Sounds. But again, I don't write for webcomics.
Something else to consider: you talk about paying per word, but then discuss the amount of
time the artists spend drawing. Those really aren't the same thing. I'd suggest you pick one: if you're paying the artist per page of artwork, pay the writer per word. If your artists are billing you an hourly rate, let your writers do the same, and pay them both a
fair hourly wage.
But pay them both up front, and don't let either of their payments hinge on where the comic is in a year and how much it's bringing in.

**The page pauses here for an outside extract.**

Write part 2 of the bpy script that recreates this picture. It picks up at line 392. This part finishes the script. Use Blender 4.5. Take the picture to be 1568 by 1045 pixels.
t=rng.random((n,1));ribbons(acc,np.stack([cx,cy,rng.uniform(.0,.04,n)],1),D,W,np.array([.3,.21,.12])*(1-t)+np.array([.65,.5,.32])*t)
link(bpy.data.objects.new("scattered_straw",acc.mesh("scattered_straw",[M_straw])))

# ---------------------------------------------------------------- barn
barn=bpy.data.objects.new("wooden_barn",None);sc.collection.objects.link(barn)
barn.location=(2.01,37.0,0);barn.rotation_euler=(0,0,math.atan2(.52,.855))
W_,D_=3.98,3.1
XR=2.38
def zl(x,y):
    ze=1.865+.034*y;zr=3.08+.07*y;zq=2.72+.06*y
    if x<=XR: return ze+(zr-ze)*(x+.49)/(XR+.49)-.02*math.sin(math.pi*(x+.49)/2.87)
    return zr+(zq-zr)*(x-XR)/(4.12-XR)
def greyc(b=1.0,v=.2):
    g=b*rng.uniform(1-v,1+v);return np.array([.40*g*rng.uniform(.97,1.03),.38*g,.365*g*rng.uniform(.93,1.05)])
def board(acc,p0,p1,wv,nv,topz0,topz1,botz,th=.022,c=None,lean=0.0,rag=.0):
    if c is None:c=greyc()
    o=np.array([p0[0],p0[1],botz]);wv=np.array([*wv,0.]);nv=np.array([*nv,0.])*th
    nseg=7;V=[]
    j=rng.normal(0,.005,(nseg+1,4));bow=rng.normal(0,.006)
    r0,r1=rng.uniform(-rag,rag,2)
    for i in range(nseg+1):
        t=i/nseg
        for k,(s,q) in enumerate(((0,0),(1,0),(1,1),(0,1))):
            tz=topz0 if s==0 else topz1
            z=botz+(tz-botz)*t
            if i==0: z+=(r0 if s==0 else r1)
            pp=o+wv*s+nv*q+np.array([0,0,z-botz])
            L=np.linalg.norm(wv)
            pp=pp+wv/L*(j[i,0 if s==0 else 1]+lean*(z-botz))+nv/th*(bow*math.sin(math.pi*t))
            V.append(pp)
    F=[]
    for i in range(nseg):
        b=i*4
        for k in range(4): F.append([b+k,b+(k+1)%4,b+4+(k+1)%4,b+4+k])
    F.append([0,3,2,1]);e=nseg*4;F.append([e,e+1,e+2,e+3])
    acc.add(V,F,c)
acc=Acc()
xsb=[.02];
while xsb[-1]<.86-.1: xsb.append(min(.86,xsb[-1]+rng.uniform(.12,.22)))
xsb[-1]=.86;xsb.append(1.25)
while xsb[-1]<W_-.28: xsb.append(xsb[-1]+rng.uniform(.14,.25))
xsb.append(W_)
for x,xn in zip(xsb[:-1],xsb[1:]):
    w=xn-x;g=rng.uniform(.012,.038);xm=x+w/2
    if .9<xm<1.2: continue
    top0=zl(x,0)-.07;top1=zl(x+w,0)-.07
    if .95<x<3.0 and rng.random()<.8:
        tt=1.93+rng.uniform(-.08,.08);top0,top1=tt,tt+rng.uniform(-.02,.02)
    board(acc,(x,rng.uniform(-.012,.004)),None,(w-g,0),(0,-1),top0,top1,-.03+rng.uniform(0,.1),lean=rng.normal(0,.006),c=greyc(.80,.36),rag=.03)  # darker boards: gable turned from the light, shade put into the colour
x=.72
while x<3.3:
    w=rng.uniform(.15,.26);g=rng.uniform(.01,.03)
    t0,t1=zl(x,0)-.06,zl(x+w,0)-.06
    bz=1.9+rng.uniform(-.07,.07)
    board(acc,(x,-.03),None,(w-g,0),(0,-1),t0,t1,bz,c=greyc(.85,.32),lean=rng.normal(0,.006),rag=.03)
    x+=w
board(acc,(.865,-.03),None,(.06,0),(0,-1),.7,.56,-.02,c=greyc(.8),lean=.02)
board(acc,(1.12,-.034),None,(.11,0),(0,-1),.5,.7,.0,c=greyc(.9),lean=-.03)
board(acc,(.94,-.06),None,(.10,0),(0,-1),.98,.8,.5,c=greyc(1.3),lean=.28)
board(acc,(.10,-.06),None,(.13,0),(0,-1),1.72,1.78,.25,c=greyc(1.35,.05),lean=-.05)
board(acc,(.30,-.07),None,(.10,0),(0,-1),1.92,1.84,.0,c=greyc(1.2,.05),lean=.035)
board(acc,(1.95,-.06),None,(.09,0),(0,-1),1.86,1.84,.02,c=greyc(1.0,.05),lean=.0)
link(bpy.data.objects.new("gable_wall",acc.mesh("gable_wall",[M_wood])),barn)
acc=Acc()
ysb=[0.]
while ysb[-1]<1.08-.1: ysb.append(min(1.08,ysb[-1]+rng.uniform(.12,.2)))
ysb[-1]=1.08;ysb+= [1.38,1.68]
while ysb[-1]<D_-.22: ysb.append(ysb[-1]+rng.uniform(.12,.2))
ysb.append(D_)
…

Seeing that advice will not be forthcoming (except of the slight bizarre pay $100 for 300 words)
Actually, advice is
all over thread. You're choosing to stuff your fingers in your ears and shout LALALALA rather than processing it. Take a step back. Breathe. You asked what we'd consider professional. We answered. It's there, if you can stop being offended and see it.
and that I have become the strawman of this thread I guess it's best I just cut my loses at this point. Best of luck in your writing careers.
Oh man, "everyone's being meeeean to me" AND a flounce. Drink twice!
When you come out with guns blazing, people are going to shoot back. However, there's also a lot of calm, rational discussion here, and I'd bet you could glean a lot of good stuff from it.